"Entre la décision de l’État de construire une nouvelle prison et la livraison de cette structure, comment allons-nous réussir à tenir pendant ces dix ans ?" Au nom de tous ses collègues, le surveillant pénitentiaire et responsable de section au Soenc-CFDT, Sébastien Tui a lancé "un cri d’alarme", ce vendredi matin ; lors d’un "mouvement d’humeur" organisé devant le tribunal.
Alors que l’ouverture de la future prison de Nouméa annoncée en février dernier, par le ministre de la Justice Éric Dupond-Moretti, n’est pas attendue avant 2032, les gardiens de la paix s’inquiètent du sort réservé aux détenus et aux salariés du Camp-Est d’ici-là. Avec actuellement 130 personnels et 610 détenus (pour une capacité opérationnelle de 390 places), les conditions de détention et de travail restent "indignes" en raison de cette surpopulation carcérale où près de 160 prisonniers dorment à même le sol.

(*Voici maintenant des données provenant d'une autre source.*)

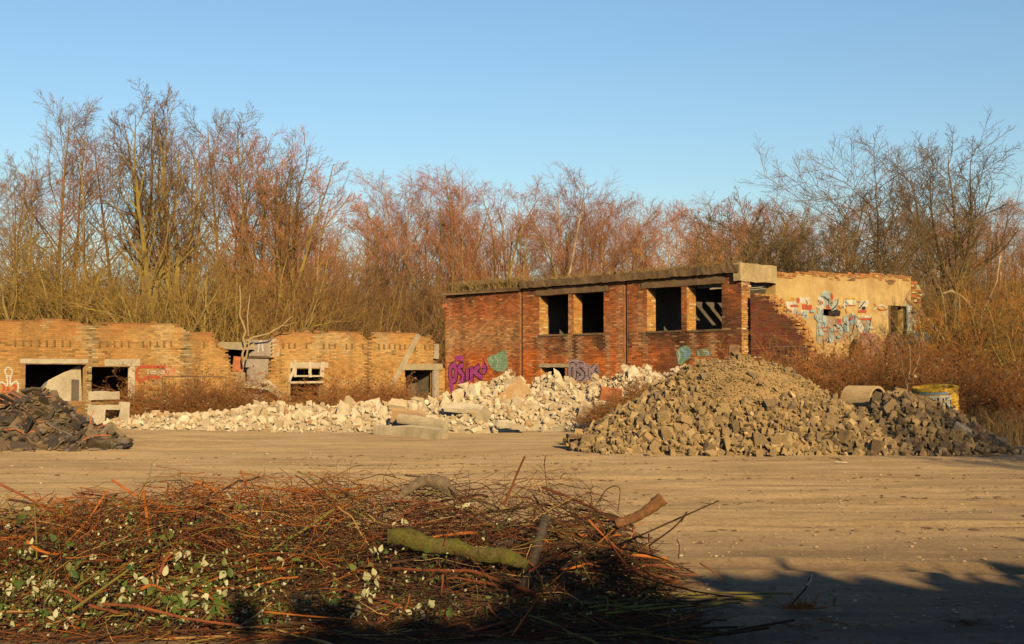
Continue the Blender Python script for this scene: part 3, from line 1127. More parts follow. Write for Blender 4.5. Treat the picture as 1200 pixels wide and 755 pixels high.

"Quatre personnes dans une cellule de neuf mètres carrés enfermées 22 heures sur 24, forcément, cela crée des tensions, déplore Sébastien Tui. En ce moment, il ne se passe pas un jour sans incident, dû à cette situation. Cela se traduit par des violences entre des détenus, notamment en raison de problèmes de cohabitation, mais aussi par des violences envers le personnel. Pas plus tard qu’hier (jeudi), trois collègues se sont fait agresser physiquement. Sans compter les violences verbales et les insultes."
Un mouvement d’humeur qui se produit à un moment où le climat social est tendu sur le Caillou, ce qui inquiète également ces professionnels. "Ce sont des situations à anticiper et sur lesquelles alerter car s’il y a des dérives dans le pays, il y aura encore plus de décisions de justice, ce qui ne va pas du tout améliorer la situation au Camp-Est", craint ce surveillant et représentant syndical qui entend une nouvelle fois interpeller l’autorité judiciaire à "réfléchir ensemble" sur les mesures qui pourraient alléger cette surpopulation.
"On demande que l’État prenne tout cela en considération. On a effectivement une nouvelle prison d’annoncée mais elle n’arrivera pas avant une dizaine d’années et d’ici-là la population carcérale va encore augmenter, insiste Frédéric Delaporte, secrétaire général du Soenc-CFDT fonction publique. Quelles solutions peut-on trouver ? Si ce n’est des propositions de peine alternative, l’installation d’Algeco, etc. C’est à l’État de s’y pencher. Le Camp-Est ne pourra pas tenir comme ça et surtout leurs surveillants."
Ouvert en 2022, le centre de détention de Koné, d’une capacité de 120 places [1], n’a pas permis d’améliorer la situation et de désengorger le Camp-Est. "À l’ouverture de Koné, 620 détenus étaient au Camp-Est. Aujourd’hui, malgré ces transferts de détenus, on est revenus à la même situation à Nouméa. Cela n’a donc rien réglé, regrette Sébastien Tui. La crainte aussi, c’est que ce centre pénitentiaire, qui est déjà arrivé au maximum de sa capacité, connaisse le même sort que le Camp-Est alors que cet établissement doit garder sa vocation initiale qui est de préparer les détenus à la sortie. Il ne faut pas que le problème soit progressivement déplacé à Koné."